大会最後の種目となる大学組手では、両校接戦となったが、チーム一丸となって根気強く戦い、慶大が7点取で勝利を決めた。
先鋒・志村侑悟(商1・両国)は一点先取で幸先良いスタートを切り、続く岩本遼(総1・高松中央)が上段で6点を決める。
三峰・南保空花(環4・帝京)は緊張感と才能で競り合いの組手。西田考佑(法2・保善)の素早い上段回し蹴りは惜しくも決まらず、早慶同点となる。
関右京(商1・慶應志木)が逆転をねらって6点を取る。田野は形選手ながら組手選手に劣らず、1点を決めた。中堅の中西風渡(経4・慶應)はバトンを受け取り2点返すも、相手の野澤颯太(法4・松商学園)が4点取で早稲田の優勢。

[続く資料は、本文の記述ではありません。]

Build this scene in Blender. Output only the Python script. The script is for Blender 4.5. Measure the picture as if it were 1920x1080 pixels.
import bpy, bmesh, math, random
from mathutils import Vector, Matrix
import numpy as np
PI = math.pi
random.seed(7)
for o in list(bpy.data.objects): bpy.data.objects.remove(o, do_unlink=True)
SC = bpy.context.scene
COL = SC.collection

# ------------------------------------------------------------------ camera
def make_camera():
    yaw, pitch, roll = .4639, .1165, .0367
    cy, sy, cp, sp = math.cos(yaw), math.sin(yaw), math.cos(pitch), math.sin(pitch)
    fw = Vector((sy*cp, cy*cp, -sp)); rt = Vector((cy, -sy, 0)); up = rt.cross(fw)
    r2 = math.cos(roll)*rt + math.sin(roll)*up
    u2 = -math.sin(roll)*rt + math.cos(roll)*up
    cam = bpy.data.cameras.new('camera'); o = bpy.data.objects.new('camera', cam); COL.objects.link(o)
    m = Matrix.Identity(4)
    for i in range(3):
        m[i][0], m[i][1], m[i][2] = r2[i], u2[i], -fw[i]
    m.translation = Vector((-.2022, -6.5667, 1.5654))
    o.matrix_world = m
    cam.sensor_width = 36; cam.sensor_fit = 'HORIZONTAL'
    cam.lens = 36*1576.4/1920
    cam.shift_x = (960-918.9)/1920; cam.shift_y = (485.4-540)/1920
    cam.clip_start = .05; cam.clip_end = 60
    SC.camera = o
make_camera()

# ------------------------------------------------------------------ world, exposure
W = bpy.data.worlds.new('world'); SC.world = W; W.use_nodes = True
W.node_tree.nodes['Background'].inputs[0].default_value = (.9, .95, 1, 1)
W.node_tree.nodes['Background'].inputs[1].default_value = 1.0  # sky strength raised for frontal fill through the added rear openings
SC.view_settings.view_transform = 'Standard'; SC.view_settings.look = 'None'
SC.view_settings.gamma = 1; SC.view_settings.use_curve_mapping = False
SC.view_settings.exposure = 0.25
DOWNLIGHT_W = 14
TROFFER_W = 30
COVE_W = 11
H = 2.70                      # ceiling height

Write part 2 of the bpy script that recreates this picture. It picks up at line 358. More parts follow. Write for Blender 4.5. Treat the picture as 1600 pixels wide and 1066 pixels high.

しかし六将・秦令欧奈(商4・慶應)が上段決め、「おっしゃー」と喜びの一言。五将・川上は選手の優しさ表れる、相手を読む闘い。続く小林峻平(総4・早稲田佐賀)が素早い点取で6点を取り返し、園田雅人(総3・松山東)も油断大敵、負けじと点を取る。続く、副将・冨田ちなつ(環3・日本航空)がしなやかな上段で勝ち決める。大将・上野武志(総4・東福岡)、得意の刻みで客を魅了。
形を見ても組み手を見ても、選手一人一人に個性がある。今年慶大空手部は、お互いの個性を生かし、支え合って戦った。そして自らに負けず、日々の稽古に耐えてきた強さを持っている。
繊細で力強い空手の魅力、そして人間性あふれる空手部の活躍に、今後ますますファンが増えるのではないだろうか。